Voici Alberic qui podecaste son opinion comme chaque semaine  sur son site internet; il nous parle en vidéo de son large canapé. Son visage trône sur l’écran. Il est bien nourri, le teint rose et l’œil bleu. Derrière lui, le plan laisse voir une vaste pièce, une grande bibliothèque, deux larges fenêtres. Alberic est satisfait, il a réussi et c’est une bonne chose qu’il en profite.  Il appartient à ce genre nouveau de magicien, qui modèle le monde aux seules convenances de sa vue et de son opinion. Il détient des vérités nouvelles, toute de son cru. Elles lui permettent de savoir et comprendre ce que nul autre ne sait ni ne comprend. Il s’exprime d’un ton doucereux, l’orateur ; il fait lentement tournoyer ses branches de lunettes pour souligner ses propos. Parfois, il fixe durement sa caméra pour appuyer une vérité sans apprêt. Il prononce des phrases telles que “ C’est une vraie question, mais personnellement, je ne la poserais pas de cette façon”... Ou “Je vais vous expliquer pourquoi les choses ne vont pas se passer comme ça...”. Ou encore, de la proposition d’un autre:” C’est une idée intéressante…”

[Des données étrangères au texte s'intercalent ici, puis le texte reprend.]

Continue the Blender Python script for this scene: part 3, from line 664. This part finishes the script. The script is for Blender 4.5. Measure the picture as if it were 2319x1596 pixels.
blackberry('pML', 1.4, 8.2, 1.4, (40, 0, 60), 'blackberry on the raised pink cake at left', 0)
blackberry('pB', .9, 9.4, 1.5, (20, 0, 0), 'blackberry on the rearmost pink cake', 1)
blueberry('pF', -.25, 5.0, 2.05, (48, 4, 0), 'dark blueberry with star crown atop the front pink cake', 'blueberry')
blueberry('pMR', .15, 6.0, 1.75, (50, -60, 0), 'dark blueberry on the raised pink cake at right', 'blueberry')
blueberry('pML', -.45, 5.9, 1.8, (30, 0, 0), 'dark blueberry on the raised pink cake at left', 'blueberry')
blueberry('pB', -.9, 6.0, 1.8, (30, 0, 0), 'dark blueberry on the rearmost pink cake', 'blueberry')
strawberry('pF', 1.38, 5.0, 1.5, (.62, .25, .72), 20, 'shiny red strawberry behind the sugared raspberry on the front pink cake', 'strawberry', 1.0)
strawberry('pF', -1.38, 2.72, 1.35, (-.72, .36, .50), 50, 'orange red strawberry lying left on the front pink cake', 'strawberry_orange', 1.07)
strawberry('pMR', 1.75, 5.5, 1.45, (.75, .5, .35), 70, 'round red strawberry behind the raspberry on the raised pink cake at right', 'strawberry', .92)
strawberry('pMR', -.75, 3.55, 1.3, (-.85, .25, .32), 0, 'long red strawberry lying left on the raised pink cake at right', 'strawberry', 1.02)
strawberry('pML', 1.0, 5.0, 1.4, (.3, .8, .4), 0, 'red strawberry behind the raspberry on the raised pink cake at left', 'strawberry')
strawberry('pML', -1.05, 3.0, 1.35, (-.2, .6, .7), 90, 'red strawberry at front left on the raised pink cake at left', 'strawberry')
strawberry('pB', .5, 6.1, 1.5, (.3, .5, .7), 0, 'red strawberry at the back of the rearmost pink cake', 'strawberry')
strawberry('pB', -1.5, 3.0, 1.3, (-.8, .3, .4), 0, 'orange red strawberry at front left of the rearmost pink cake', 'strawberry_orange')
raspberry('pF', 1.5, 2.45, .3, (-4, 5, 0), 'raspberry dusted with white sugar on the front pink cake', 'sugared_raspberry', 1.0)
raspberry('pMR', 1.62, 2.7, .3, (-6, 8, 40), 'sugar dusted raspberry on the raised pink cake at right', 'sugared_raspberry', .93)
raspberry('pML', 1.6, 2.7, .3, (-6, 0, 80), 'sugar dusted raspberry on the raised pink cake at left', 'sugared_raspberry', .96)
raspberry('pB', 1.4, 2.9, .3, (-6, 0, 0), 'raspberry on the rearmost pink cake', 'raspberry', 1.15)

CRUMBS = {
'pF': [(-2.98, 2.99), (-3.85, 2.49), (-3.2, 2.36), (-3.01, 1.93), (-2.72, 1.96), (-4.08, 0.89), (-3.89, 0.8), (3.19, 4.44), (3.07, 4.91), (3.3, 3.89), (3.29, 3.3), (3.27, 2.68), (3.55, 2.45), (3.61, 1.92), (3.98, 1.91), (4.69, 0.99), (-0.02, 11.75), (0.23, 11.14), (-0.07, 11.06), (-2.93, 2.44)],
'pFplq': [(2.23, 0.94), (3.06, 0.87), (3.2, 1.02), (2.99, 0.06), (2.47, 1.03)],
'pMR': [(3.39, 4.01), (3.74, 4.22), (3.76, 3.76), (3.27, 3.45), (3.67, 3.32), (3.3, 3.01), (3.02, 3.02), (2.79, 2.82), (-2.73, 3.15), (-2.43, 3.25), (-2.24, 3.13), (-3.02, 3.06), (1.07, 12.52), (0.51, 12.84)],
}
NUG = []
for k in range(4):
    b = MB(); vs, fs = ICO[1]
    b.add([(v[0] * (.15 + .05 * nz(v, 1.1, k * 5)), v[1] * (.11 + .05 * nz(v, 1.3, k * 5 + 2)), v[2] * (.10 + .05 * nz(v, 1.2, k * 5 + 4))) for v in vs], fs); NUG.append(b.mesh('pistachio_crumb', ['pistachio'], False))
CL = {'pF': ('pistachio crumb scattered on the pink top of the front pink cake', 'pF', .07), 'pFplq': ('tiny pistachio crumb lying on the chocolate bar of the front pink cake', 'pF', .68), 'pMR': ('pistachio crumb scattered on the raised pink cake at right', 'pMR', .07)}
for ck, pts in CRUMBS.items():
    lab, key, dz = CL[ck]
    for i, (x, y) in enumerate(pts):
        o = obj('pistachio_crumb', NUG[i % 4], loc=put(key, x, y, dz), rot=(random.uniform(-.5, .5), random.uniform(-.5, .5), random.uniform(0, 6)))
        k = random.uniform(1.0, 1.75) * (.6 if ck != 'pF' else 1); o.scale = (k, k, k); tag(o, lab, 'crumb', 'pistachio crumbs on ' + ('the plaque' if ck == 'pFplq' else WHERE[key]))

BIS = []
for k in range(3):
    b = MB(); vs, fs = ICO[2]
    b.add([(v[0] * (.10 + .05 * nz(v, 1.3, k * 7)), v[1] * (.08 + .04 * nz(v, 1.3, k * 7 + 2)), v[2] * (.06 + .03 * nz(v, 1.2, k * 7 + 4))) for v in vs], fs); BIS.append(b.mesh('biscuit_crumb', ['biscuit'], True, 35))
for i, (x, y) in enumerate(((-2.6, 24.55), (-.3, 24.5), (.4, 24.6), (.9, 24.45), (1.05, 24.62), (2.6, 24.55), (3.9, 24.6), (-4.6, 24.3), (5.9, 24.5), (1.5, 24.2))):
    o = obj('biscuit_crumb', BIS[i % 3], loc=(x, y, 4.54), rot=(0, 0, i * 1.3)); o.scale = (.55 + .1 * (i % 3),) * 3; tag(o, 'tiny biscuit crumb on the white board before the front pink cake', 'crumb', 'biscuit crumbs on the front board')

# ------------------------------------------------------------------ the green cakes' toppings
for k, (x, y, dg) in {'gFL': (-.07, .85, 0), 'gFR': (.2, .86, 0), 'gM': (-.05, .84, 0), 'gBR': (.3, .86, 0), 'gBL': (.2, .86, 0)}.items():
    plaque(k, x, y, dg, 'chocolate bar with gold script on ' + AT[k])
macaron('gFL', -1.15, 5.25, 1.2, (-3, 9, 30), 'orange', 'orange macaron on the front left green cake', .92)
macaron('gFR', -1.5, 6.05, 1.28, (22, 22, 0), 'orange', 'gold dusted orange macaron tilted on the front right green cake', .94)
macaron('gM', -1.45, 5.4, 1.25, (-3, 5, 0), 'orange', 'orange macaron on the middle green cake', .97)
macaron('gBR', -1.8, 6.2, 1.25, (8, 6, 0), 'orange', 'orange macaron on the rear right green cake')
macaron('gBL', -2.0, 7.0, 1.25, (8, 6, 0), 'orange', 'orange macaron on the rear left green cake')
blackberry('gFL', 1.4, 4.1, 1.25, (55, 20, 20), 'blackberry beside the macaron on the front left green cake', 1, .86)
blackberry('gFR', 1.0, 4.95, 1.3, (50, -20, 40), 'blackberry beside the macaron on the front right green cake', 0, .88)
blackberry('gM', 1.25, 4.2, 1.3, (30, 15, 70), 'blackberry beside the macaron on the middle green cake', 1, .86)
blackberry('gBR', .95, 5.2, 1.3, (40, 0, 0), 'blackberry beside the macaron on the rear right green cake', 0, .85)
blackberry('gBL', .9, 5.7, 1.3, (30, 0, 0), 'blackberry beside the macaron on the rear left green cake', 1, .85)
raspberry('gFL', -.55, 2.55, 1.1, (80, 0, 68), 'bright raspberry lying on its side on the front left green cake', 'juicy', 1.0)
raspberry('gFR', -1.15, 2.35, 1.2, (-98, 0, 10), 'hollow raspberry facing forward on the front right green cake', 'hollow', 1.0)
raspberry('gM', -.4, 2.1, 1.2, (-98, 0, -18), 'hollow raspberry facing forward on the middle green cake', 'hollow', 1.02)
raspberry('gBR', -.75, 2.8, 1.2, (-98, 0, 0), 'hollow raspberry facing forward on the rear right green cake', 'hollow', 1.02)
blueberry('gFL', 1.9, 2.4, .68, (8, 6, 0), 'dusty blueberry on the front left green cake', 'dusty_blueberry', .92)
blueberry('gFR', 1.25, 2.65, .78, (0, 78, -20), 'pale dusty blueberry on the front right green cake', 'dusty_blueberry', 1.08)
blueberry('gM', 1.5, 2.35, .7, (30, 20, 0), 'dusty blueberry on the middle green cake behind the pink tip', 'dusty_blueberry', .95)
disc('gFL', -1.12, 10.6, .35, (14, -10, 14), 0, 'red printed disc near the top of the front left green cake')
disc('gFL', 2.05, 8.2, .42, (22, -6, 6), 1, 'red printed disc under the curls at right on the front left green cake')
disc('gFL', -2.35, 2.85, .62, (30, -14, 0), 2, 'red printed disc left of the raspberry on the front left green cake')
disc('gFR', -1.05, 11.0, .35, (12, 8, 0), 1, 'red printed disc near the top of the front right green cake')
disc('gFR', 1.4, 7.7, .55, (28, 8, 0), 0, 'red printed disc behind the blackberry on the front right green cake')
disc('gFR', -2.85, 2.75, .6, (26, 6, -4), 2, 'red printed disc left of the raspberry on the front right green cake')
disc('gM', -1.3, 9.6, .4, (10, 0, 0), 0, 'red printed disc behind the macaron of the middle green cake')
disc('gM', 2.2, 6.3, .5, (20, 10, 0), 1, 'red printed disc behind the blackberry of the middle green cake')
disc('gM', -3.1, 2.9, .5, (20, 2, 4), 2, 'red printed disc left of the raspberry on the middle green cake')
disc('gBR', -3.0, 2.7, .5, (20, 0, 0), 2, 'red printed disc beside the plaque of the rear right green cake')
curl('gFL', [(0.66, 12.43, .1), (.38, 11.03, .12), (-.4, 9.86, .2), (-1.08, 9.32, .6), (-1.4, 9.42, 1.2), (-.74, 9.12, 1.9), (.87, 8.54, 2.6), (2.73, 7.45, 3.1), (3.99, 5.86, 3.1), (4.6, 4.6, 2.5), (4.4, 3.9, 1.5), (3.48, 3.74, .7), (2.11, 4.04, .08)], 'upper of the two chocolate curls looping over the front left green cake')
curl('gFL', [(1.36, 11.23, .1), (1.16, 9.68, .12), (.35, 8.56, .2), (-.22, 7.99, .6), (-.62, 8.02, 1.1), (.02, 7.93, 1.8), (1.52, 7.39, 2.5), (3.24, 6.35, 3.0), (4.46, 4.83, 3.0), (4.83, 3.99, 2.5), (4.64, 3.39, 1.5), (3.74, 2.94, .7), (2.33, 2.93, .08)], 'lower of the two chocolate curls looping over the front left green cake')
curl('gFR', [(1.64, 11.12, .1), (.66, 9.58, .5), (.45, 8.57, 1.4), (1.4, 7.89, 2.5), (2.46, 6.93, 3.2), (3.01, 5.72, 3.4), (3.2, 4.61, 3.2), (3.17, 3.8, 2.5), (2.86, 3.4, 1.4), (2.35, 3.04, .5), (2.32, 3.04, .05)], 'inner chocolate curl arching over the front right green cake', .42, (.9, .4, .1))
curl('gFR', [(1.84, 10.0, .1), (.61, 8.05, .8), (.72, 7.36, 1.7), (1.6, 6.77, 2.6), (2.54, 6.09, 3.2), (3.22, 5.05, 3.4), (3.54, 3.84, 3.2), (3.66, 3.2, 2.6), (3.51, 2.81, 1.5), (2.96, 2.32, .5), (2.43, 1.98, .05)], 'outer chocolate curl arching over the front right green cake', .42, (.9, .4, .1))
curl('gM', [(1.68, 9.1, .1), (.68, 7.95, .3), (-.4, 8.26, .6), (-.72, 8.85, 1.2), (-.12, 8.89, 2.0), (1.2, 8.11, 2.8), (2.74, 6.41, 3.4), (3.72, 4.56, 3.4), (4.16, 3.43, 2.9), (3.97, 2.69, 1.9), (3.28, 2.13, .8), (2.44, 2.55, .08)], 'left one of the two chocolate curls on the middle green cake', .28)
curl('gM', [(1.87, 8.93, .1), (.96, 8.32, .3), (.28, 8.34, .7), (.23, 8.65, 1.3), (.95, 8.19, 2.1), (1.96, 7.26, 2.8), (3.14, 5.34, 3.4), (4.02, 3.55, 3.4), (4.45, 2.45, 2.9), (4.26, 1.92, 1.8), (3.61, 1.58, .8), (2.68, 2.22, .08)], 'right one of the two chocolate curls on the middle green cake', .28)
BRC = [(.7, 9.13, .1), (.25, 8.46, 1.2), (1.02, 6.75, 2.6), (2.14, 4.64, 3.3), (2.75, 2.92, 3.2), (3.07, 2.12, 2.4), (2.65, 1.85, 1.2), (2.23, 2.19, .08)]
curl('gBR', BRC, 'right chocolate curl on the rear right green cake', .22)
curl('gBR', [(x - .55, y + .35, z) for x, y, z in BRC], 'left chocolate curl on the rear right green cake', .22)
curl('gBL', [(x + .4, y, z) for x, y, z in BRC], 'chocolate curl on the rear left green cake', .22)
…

De l’intérieur attiédi de sa bulle , il sait comment changer le monde. Sa chronique de ce jour nous parlera de la révolution, qu’il appelle de ses vœux.  Force est de constater, dit-il, l’incapacité des classes qui nous gouvernent. C’est un fait, et il n’y a point de débat utile. Il va bien falloir en changer et comme l’élection ne le permet jamais, ne fait que reproduire les mêmes modèles qui nous dirigent, et a perdu son sens, le retournement doit être brutal. Nulle loi issue de cette engeance ne saura changer cette société autant qu’elle doit l’être.

Le grand soir est imminent, l’heure approche. Il faut chasser ces élites décadentes- voilà, le mot suprême est lâché, qui suffit à rameuter tous les rebelles – et les remplacer grâce à ce salutaire chambardement. Changeons les têtes et ne tremblons pas. Après tout, une révolution, bien maîtrisée, par des gens sages, n’est jamais si violente que ses adversaires veulent bien le soutenir. Des mouvements d’humeur et de foule feront bien le prix modéré d’une omelette. Quelques carreaux cassés, quelques coups de poings salutaires, à la rigueur quelques erreurs et notre affaire est réglée. Alors commencera une nouvelle ère qui sera forcément, inévitablement, et logiquement, préférable à ce fort vilain état social que ces  élites fatiguées nous imposent.

Il parle si bien, Alberic, qu’on l’écoute avec humour et tendresse. Il ne sait pas qu’on sait : son parcours antérieur est connu, qui l’a amené jusqu’à cet écran. Alberic, il y a bien des années, a échoué à l’ENA ; il n’a jamais fait sa place dans la compagnie d’assurance, qu’il a quitté, comme il dit, en claquant la porte ; la société qu’il a créée par la suite, a rapidement fait faillite. Telle est la conviction d’Alberic. Il faut changer les élites.